Parametric representation of orthogonal matrices
Every orthogonal matrix with determinant $1$ has the form $\exp(X)$ with $X$ skew-symmetric. Another representation of orthogonal matrices is the Cayley parameterisation: $(I+X)(I-X)^{-1}$ is orthogonal whenever $X$ is skew-symmetric. This produces all orthogonal matrices of determinant $1$ which do not have $-1$ as an eigenvalue.
As you said, if $X$ is a skew-symmetric matrix then $e^X$ is orthogonal, and precisely $e^X$ is a special orthogonal matrix, i.e. with determinant equal to $+1$: $$\det(e^X)=e^{\operatorname{Tr}(X)}=e^0=1$$ Conversely, for $O\in SO_n(\Bbb R)$, there is an orthonormal basis in which $O$ is similar to $$S=\operatorname{diag}(I_p,R(\theta_1),\ldots,R(\theta_s))$$ where $$R(\theta_i)=\begin{pmatrix}\cos\theta_i&-\sin\theta_i\\\sin\theta_i&\cos\theta_i\end{pmatrix}$$ Moreover, we have $\exp(J_i)=R(\theta_i)$ with $$J_i=\begin{pmatrix}0&-\theta_i\\\theta_i&0\end{pmatrix}$$ so we define the skew-symmetric matrix $$A=\operatorname{diag}(0_p, J_1,\ldots,J_s)$$ and we get $e^A=S$.

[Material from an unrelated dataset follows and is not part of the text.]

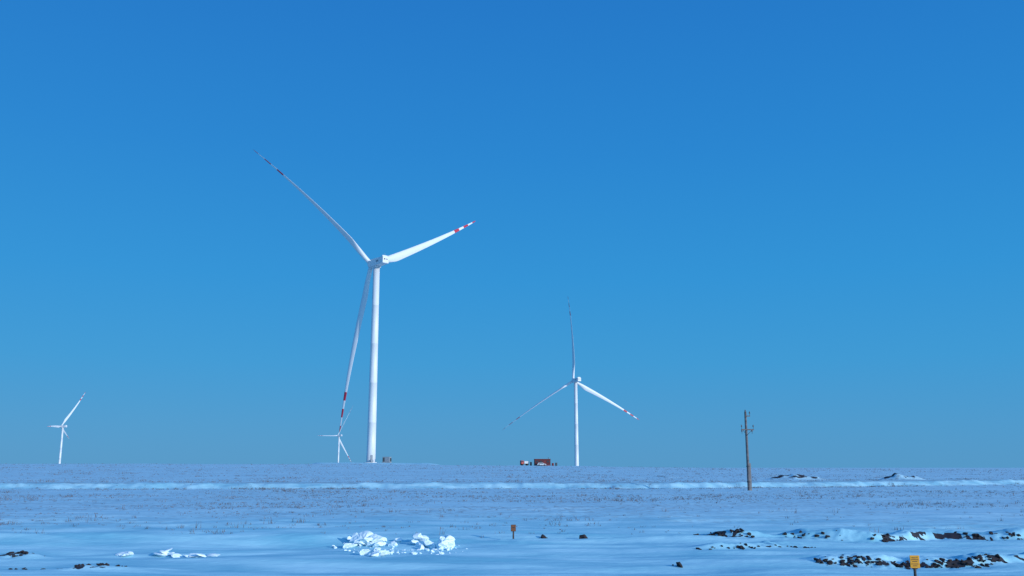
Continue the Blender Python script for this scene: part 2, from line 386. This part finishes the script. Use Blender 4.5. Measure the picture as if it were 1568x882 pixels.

As Lord Shark of the Unknown already told, the answer is negative for $O(n,\mathbb{R})$, but it is affirmative for $SO(n,\mathbb{R})$. That the answer is negative in the case of $O(n,\mathbb{R})$ follows from the fact that it is not connected, whereas the space of all skew-symmetric matrices is (together with the fact that the exponential map is continuous).
Actually, if $K$ is a compact and connected matrix group and if$$\mathfrak{k}=\left\{X\in M(n,\mathbb{R})\,|\,(\forall t\in\mathbb{R}):\exp(tX)\in K\right\},$$then $\exp(\mathfrak{k})=K$.